Information provided
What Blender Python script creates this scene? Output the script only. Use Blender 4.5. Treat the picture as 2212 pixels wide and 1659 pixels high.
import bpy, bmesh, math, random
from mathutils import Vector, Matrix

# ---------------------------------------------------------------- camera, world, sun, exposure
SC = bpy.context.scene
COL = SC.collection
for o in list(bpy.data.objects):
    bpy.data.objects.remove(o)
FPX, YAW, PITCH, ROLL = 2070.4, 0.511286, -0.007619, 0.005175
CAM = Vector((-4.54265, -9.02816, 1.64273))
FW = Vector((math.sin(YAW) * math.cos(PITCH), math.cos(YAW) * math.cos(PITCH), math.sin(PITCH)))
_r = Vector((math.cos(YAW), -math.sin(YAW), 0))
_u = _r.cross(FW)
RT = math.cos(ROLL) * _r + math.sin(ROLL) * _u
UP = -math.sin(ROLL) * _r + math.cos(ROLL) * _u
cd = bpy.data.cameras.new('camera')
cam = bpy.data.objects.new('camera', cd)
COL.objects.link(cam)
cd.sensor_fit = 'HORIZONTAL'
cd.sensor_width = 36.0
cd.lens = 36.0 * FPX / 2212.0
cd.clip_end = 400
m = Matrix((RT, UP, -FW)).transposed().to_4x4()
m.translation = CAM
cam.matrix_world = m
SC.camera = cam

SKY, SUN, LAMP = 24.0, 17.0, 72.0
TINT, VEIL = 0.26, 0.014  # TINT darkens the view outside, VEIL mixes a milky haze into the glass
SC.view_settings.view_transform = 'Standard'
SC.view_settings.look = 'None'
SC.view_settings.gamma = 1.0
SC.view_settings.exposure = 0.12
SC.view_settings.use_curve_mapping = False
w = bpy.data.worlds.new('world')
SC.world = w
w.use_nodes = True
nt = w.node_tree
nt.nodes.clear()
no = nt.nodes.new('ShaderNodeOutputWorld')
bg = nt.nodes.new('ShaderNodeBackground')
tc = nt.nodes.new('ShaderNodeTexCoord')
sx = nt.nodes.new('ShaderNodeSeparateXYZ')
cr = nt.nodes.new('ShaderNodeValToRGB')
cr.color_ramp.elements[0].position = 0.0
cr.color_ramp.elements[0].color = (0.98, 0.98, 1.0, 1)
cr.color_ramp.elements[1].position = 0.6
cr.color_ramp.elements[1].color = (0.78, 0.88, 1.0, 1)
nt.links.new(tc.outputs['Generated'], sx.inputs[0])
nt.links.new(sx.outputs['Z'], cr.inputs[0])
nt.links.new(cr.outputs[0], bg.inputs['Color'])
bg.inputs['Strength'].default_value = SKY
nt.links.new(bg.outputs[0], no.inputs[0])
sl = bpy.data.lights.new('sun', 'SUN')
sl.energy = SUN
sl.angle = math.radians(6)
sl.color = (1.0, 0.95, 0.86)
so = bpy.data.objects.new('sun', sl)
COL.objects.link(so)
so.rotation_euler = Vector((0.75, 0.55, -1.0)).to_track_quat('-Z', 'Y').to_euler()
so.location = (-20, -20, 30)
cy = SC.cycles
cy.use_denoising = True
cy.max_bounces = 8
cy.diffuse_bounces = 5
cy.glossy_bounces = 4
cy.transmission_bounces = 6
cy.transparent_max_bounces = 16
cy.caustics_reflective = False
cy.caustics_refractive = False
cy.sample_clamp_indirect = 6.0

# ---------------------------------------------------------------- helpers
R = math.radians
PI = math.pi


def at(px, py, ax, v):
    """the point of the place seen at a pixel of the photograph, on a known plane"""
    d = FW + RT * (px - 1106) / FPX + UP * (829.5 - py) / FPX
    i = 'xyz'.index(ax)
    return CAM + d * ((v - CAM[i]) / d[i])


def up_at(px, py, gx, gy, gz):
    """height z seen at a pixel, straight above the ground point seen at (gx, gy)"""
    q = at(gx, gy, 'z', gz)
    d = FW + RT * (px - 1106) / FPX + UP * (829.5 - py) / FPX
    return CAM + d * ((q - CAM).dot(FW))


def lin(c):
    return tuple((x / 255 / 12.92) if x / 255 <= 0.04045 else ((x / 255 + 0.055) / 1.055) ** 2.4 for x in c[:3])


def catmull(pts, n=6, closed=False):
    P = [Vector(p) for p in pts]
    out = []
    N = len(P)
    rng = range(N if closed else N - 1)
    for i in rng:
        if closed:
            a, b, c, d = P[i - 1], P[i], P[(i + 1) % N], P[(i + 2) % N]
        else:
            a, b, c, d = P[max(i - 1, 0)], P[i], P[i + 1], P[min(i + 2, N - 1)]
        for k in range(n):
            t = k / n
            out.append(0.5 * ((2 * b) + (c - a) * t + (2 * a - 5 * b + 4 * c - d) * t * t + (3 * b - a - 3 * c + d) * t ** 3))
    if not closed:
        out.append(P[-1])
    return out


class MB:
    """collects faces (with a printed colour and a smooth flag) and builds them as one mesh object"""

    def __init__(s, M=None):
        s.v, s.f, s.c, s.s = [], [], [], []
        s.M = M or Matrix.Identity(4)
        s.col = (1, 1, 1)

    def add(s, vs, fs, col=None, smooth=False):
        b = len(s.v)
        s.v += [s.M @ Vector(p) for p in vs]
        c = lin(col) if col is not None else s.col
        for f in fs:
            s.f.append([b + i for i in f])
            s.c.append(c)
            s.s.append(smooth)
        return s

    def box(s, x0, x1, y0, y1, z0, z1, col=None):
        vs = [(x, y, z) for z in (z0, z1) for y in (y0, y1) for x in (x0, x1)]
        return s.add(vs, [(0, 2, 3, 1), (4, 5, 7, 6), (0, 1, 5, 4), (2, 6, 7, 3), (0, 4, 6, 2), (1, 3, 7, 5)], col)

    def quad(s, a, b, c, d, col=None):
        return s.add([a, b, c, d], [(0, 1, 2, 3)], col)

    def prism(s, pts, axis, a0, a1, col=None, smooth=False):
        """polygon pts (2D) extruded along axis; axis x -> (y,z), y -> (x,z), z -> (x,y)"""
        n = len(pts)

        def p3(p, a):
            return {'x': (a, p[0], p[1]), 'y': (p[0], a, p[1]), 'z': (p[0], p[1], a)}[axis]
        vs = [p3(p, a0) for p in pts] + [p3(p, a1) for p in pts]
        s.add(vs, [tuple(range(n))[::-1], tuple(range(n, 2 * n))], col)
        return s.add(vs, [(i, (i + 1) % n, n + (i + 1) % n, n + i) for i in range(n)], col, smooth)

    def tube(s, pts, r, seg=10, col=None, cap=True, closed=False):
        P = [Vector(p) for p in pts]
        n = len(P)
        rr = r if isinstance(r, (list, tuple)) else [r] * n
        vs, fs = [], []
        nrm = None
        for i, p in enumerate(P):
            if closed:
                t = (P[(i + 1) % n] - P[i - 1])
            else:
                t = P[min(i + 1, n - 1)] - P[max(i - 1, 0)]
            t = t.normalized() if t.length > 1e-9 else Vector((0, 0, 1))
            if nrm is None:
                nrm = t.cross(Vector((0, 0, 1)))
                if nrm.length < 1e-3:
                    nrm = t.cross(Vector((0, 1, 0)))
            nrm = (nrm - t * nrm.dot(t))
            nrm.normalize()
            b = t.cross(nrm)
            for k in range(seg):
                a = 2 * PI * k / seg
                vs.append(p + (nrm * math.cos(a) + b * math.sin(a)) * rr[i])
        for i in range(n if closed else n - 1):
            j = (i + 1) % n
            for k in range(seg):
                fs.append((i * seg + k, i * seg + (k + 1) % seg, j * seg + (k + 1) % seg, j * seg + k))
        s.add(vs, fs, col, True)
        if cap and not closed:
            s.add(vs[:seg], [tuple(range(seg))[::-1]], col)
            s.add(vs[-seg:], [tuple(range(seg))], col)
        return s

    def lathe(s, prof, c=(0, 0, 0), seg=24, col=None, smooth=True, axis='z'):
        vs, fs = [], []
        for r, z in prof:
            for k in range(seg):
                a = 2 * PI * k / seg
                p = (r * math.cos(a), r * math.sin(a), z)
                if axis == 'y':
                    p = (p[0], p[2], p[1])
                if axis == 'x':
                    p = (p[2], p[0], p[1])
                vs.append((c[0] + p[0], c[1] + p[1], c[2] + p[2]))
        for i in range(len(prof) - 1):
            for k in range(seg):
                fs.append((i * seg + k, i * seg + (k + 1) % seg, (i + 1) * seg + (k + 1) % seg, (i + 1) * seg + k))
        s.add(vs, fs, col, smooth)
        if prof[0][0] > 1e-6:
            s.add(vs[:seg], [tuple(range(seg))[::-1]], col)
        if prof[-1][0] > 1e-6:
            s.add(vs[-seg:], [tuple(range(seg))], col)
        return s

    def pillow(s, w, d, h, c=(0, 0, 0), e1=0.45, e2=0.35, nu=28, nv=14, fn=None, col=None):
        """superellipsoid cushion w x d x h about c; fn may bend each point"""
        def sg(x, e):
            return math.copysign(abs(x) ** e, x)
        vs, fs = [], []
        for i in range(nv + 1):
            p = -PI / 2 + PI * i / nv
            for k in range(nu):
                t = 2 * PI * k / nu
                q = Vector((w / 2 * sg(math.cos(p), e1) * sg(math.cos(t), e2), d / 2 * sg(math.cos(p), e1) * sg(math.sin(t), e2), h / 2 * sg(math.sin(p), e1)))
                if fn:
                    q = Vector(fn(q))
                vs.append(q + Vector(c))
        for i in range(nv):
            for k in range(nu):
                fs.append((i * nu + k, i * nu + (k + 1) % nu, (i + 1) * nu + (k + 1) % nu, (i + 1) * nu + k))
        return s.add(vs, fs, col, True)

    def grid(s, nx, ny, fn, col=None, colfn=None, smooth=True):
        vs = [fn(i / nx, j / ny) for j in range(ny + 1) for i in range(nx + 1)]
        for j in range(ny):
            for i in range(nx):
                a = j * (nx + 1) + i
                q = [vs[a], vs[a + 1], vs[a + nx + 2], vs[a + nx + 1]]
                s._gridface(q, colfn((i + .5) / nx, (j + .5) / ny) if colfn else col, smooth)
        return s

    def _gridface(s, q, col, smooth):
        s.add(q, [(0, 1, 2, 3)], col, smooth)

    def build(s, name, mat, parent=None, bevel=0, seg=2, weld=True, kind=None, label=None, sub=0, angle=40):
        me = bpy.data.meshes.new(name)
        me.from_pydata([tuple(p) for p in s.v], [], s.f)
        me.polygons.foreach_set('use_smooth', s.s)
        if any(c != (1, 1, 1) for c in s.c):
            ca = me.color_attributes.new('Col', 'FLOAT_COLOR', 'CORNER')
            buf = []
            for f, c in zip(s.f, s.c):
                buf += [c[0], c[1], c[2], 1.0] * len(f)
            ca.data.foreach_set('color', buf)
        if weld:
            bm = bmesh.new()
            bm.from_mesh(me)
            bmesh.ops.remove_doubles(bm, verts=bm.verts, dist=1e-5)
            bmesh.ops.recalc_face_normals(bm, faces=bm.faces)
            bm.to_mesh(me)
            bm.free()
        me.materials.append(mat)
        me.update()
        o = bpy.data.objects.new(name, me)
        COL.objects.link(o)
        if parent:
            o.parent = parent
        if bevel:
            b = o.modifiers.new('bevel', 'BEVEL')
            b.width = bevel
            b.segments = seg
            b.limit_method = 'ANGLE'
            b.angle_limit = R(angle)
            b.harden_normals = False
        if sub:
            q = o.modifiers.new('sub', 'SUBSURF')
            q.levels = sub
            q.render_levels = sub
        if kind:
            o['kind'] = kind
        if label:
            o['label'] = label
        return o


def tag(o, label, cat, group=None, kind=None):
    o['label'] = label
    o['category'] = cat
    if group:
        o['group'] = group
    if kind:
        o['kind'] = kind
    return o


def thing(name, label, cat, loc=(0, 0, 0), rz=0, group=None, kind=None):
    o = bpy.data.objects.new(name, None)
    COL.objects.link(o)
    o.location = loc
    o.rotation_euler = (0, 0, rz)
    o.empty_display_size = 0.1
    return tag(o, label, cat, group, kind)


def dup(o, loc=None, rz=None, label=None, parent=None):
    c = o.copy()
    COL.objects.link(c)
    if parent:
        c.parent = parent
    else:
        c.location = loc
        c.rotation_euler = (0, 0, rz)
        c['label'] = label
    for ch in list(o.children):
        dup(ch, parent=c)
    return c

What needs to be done
Print exactly, and only, the lines beginning at the top of the listing and ending at the line with "SC.camera = cam".

Task output
What Blender Python script creates this scene? Output the script only. Use Blender 4.5. Treat the picture as 2212 pixels wide and 1659 pixels high.
import bpy, bmesh, math, random
from mathutils import Vector, Matrix

# ---------------------------------------------------------------- camera, world, sun, exposure
SC = bpy.context.scene
COL = SC.collection
for o in list(bpy.data.objects):
    bpy.data.objects.remove(o)
FPX, YAW, PITCH, ROLL = 2070.4, 0.511286, -0.007619, 0.005175
CAM = Vector((-4.54265, -9.02816, 1.64273))
FW = Vector((math.sin(YAW) * math.cos(PITCH), math.cos(YAW) * math.cos(PITCH), math.sin(PITCH)))
_r = Vector((math.cos(YAW), -math.sin(YAW), 0))
_u = _r.cross(FW)
RT = math.cos(ROLL) * _r + math.sin(ROLL) * _u
UP = -math.sin(ROLL) * _r + math.cos(ROLL) * _u
cd = bpy.data.cameras.new('camera')
cam = bpy.data.objects.new('camera', cd)
COL.objects.link(cam)
cd.sensor_fit = 'HORIZONTAL'
cd.sensor_width = 36.0
cd.lens = 36.0 * FPX / 2212.0
cd.clip_end = 400
m = Matrix((RT, UP, -FW)).transposed().to_4x4()
m.translation = CAM
cam.matrix_world = m
SC.camera = cam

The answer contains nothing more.